Hog fans’ collective heart has been ripped from our collective chest numerous times. Whether through the hands of corrupt/incompetent officials (football at Florida, 2009; basketball against North Carolina in the tournament, 2017), the fickle winds of fate (the pop foul in Omaha, 2018), the politics of Birmingham itself (Auburn, 2020) or even our own self-inflicted wounds (White-Long-Morris), our heartbreak has taken wildly creative forms, it seems.
But watching Patrick Mahomes and the Chiefs force overtime and then pull a rabbit out of their NFL playoff hat on Jan. 23, I realized something: We’ve got nothing on Bills fans.
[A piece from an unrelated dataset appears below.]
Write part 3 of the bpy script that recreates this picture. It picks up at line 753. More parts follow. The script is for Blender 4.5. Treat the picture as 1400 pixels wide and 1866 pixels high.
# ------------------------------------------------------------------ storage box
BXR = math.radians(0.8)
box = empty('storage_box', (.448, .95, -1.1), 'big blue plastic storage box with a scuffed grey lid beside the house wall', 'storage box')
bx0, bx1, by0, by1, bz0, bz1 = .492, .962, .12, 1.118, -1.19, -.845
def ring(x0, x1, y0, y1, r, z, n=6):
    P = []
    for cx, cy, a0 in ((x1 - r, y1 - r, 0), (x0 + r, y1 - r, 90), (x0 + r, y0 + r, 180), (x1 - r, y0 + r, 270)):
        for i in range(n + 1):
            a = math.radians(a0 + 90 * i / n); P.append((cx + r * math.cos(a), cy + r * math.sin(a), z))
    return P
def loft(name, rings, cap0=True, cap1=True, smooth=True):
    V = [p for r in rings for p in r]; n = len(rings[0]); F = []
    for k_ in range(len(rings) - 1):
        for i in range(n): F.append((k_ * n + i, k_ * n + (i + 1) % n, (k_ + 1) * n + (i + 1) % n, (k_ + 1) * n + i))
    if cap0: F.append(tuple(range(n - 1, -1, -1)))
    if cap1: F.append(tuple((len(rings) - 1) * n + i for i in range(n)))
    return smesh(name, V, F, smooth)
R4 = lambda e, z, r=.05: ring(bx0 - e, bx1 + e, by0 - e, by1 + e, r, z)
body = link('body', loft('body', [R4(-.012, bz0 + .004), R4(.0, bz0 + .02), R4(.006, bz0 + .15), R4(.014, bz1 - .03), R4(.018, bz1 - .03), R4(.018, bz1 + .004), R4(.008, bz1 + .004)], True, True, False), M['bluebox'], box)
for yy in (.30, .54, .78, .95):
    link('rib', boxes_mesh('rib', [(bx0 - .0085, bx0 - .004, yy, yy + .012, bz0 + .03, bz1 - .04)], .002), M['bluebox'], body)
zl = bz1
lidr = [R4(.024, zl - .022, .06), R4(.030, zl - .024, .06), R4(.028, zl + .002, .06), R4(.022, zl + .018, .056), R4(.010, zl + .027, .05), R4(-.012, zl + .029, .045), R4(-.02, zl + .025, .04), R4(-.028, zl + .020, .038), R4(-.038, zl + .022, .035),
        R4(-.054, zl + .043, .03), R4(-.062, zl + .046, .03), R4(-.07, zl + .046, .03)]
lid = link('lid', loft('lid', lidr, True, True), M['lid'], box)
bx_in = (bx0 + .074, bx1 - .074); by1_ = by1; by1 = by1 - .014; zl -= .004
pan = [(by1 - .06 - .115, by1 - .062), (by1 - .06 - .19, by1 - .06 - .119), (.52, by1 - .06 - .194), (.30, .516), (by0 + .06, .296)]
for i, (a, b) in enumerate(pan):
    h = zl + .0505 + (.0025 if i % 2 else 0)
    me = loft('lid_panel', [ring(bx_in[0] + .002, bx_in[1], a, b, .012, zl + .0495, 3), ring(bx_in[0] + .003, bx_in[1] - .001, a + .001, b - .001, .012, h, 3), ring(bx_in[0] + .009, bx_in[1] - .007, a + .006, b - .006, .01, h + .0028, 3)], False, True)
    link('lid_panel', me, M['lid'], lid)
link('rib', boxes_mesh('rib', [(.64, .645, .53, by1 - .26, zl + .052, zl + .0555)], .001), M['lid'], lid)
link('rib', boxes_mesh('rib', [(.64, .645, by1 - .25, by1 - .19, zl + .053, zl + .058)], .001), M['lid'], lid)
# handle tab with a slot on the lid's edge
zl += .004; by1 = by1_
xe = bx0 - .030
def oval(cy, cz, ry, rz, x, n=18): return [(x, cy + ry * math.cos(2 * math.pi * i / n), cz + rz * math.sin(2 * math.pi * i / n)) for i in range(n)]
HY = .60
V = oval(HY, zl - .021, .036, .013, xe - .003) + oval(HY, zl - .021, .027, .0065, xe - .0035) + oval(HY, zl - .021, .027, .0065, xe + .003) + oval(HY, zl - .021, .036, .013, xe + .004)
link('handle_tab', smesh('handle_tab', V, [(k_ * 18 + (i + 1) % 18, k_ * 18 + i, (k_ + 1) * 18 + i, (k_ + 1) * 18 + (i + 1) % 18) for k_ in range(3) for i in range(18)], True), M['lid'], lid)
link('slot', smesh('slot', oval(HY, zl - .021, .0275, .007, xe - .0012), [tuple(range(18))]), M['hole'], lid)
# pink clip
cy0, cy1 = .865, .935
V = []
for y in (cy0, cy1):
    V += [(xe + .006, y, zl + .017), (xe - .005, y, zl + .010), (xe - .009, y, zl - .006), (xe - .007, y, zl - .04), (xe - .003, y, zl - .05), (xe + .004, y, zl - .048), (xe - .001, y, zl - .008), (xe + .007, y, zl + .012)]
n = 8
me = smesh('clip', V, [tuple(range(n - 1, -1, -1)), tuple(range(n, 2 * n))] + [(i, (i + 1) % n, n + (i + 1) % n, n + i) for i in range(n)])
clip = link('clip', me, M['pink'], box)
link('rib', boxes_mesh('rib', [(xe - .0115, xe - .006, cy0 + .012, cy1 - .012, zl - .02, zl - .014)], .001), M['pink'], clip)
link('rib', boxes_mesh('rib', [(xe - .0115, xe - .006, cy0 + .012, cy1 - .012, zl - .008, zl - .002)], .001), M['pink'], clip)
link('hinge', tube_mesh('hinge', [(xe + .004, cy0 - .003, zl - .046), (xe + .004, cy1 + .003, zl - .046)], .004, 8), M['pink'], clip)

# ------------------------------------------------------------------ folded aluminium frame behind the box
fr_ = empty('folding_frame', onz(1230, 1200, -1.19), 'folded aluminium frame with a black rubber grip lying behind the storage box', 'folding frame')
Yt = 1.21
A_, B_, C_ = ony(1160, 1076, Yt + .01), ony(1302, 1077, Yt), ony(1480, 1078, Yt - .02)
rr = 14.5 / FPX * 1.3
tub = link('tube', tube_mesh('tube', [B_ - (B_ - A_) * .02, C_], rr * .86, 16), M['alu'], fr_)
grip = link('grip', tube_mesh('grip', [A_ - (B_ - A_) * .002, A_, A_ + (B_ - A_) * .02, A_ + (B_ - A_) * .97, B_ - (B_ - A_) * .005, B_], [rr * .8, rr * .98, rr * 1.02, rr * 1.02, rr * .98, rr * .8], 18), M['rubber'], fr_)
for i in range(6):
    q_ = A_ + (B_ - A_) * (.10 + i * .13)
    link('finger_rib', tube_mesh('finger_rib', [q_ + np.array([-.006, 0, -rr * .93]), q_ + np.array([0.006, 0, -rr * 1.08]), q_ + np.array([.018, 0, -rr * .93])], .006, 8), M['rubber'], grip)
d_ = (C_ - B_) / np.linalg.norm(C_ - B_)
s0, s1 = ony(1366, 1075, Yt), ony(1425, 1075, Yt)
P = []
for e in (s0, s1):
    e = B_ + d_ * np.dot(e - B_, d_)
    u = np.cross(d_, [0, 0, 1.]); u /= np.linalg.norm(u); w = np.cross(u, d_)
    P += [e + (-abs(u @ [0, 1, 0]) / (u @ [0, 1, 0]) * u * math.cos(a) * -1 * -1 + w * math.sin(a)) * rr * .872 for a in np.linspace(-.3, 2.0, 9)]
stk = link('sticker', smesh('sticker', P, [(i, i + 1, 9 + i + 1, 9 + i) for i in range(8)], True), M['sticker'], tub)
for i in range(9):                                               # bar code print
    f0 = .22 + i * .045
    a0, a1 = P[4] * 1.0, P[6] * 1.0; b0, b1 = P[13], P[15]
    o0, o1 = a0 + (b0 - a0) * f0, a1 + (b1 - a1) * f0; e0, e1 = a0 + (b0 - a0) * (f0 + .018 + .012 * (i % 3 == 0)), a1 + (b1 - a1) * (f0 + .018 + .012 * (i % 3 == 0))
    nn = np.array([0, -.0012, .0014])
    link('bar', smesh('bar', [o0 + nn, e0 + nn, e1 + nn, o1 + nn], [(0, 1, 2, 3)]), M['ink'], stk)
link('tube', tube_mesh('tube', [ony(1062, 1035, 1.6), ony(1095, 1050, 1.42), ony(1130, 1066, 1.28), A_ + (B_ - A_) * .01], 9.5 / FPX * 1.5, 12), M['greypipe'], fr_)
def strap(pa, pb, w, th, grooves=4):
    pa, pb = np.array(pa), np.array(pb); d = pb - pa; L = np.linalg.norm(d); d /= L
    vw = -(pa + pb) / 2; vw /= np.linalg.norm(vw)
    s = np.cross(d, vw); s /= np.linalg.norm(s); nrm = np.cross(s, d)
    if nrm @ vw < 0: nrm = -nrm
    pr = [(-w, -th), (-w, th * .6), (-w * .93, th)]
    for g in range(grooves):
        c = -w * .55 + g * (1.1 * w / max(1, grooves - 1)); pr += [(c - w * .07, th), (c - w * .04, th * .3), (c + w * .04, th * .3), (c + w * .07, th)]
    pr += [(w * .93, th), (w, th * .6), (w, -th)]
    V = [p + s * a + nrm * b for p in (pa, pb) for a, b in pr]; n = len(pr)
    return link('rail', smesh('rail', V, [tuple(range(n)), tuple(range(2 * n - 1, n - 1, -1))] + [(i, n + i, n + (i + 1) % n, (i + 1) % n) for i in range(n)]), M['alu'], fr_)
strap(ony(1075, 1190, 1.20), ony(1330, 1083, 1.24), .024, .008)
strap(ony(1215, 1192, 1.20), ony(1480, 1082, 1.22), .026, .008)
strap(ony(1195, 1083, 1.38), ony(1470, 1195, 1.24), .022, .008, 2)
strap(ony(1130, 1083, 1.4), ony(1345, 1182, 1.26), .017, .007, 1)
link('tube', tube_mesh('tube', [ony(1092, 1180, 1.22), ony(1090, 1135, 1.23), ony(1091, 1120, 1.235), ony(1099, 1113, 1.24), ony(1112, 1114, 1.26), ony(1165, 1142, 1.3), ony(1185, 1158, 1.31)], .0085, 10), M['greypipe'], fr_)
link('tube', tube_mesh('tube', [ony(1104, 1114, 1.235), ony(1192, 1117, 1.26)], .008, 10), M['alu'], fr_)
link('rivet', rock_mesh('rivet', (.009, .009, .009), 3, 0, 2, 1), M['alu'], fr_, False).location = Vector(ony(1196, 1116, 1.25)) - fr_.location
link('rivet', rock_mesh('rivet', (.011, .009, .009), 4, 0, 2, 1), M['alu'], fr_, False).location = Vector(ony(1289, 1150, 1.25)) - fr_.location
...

It requires some serious fortitude to be a fan of the Buffalo Bills.
I can’t imagine attempting to get over that loss in KC. The injustice baked into the NFL’s — for lack of a better word, dumb — overtime format is surpassed only by the inevitable branding that will further attach itself to the team: The Bills lost another one on the big stage.
Of course, the Bills won four straight AFC championships in the early 1990s and two straight AFL titles in the mid-60s, let’s not forget. But for “wide right” in Super Bowl XXV following the 1990 season, the Kelly/Levy Bills of the first half of the ’90s might be remembered more like the Brady/Belichick Patriots of the 2000s.
The utter dismay evident on the faces of Bills players and fans in the aftermath of the Chiefs game reminded me of a weird, independent film made in the late ’90s called Buffalo ’66. The life of its hapless protagonist was impacted in a significant way by a fool hearty bet on Buffalo to beat the Giants in Super Bowl XXV.
From “wide right” in January 1991 to “13 seconds” in January 2022… Did Frank Reich’s laces-right hold cause Scott Norwood’s 47-yard attempt to drift a hair right? And following Josh Allen to Gabriel Davis for what appeared to be the winning score, did the decision to kick the ball out of the end zone give Mahomes and crew too much time? Apparently, it did.
One had a feeling the winner of the OT coin toss was gonna win the game. If the NFL’s rules committee doesn’t change the OT format in the wake of that one, it never will.
Even though Allen didn’t get a chance to counter in OT, the game capped what arguably must be considered the greatest weekend of playoff football ever. Each game decided in dramatic, walk-off fashion, capped by the Chiefs’ epic, fairy tale win over the Bills.
Except that, for the Bills Mafia, anyway, it was less fairy tale and more Tales from the Darkside.